* Written exercise: Repeat exactly the lines from the start through the line with "b = MB(); b.box(-1.20, -.95, -3.7, -3.4, 4.15, 4.60, .03);", both ends included.

* Supplied data:
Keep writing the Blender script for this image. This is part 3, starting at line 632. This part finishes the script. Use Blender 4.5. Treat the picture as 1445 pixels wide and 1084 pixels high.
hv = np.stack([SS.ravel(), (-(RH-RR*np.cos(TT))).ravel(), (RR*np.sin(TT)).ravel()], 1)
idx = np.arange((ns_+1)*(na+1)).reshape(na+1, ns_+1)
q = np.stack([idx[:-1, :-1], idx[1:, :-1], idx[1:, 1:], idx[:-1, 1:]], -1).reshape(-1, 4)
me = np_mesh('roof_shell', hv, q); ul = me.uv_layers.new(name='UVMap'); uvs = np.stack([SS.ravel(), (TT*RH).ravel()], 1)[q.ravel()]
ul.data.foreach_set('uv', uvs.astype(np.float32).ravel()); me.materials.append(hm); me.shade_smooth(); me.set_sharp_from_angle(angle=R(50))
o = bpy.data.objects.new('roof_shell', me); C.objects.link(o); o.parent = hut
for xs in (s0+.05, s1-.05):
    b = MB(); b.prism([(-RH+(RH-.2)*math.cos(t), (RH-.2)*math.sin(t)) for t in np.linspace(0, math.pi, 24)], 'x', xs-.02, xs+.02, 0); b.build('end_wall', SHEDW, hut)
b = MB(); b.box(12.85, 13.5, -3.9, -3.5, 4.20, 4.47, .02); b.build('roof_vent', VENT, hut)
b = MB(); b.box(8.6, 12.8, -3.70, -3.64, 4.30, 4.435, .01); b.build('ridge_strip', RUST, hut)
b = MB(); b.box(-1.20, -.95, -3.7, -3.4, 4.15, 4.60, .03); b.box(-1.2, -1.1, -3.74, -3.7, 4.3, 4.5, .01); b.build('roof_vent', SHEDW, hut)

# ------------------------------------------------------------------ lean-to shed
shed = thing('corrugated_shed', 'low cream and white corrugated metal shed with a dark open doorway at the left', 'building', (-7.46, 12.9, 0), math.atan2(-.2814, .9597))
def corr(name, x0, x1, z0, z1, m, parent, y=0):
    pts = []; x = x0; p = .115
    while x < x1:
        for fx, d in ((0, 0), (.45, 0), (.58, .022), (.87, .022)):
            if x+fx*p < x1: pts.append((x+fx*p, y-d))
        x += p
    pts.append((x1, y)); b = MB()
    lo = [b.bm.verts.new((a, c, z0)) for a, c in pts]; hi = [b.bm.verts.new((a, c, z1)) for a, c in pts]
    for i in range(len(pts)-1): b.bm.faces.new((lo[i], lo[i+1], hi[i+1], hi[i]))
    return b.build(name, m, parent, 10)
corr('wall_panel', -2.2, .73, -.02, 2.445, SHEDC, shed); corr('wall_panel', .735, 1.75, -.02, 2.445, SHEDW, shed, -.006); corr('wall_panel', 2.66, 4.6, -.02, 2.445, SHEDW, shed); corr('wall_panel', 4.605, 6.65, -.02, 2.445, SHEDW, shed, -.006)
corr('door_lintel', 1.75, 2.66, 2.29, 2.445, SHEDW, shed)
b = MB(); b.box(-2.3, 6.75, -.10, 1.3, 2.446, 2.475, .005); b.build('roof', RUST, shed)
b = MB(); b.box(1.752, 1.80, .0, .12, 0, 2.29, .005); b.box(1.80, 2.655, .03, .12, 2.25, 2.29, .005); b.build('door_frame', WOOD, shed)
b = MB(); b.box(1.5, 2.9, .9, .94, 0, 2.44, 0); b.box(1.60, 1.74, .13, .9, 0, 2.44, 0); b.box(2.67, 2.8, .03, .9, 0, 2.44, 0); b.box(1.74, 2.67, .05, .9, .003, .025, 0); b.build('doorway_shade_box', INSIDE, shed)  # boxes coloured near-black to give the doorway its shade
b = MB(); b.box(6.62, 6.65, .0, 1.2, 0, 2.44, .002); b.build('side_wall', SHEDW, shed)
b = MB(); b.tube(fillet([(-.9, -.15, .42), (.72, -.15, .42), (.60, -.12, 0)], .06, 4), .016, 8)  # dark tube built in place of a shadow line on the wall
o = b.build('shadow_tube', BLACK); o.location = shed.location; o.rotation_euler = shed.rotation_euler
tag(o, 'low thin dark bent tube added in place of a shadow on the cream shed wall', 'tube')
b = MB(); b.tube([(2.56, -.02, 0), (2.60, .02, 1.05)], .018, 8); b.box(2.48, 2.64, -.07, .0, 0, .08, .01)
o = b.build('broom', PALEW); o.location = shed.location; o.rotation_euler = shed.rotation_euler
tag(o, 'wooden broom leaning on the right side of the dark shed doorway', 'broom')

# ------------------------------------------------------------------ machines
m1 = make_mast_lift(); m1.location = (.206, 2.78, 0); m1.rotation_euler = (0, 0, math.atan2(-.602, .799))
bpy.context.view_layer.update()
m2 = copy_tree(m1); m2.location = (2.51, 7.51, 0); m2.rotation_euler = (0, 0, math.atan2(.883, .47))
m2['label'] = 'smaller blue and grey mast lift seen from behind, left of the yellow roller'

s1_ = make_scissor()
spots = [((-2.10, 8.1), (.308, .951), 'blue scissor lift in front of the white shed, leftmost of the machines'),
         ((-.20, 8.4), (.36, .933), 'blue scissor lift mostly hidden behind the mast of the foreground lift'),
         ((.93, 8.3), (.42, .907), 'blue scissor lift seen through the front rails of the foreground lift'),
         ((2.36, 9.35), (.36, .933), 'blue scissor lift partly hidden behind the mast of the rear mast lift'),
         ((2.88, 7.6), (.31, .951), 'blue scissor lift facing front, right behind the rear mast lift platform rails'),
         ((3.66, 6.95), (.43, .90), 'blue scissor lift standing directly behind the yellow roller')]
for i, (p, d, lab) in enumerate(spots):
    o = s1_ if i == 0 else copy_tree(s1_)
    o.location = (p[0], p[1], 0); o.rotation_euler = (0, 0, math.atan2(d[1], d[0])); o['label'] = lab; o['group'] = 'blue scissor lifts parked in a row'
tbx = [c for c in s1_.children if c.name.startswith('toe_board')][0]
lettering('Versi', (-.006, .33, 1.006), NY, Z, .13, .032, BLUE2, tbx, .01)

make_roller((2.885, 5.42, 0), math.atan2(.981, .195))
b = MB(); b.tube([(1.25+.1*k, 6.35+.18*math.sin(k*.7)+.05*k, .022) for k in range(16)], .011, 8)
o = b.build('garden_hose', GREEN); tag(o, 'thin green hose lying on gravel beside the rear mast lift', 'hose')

* Task solution:
Keep writing the Blender script for this image. This is part 3, starting at line 632. This part finishes the script. Use Blender 4.5. Treat the picture as 1445 pixels wide and 1084 pixels high.
hv = np.stack([SS.ravel(), (-(RH-RR*np.cos(TT))).ravel(), (RR*np.sin(TT)).ravel()], 1)
idx = np.arange((ns_+1)*(na+1)).reshape(na+1, ns_+1)
q = np.stack([idx[:-1, :-1], idx[1:, :-1], idx[1:, 1:], idx[:-1, 1:]], -1).reshape(-1, 4)
me = np_mesh('roof_shell', hv, q); ul = me.uv_layers.new(name='UVMap'); uvs = np.stack([SS.ravel(), (TT*RH).ravel()], 1)[q.ravel()]
ul.data.foreach_set('uv', uvs.astype(np.float32).ravel()); me.materials.append(hm); me.shade_smooth(); me.set_sharp_from_angle(angle=R(50))
o = bpy.data.objects.new('roof_shell', me); C.objects.link(o); o.parent = hut
for xs in (s0+.05, s1-.05):
    b = MB(); b.prism([(-RH+(RH-.2)*math.cos(t), (RH-.2)*math.sin(t)) for t in np.linspace(0, math.pi, 24)], 'x', xs-.02, xs+.02, 0); b.build('end_wall', SHEDW, hut)
b = MB(); b.box(12.85, 13.5, -3.9, -3.5, 4.20, 4.47, .02); b.build('roof_vent', VENT, hut)
b = MB(); b.box(8.6, 12.8, -3.70, -3.64, 4.30, 4.435, .01); b.build('ridge_strip', RUST, hut)
b = MB(); b.box(-1.20, -.95, -3.7, -3.4, 4.15, 4.60, .03); b.box(-1.2, -1.1, -3.74, -3.7, 4.3, 4.5, .01); b.build('roof_vent', SHEDW, hut)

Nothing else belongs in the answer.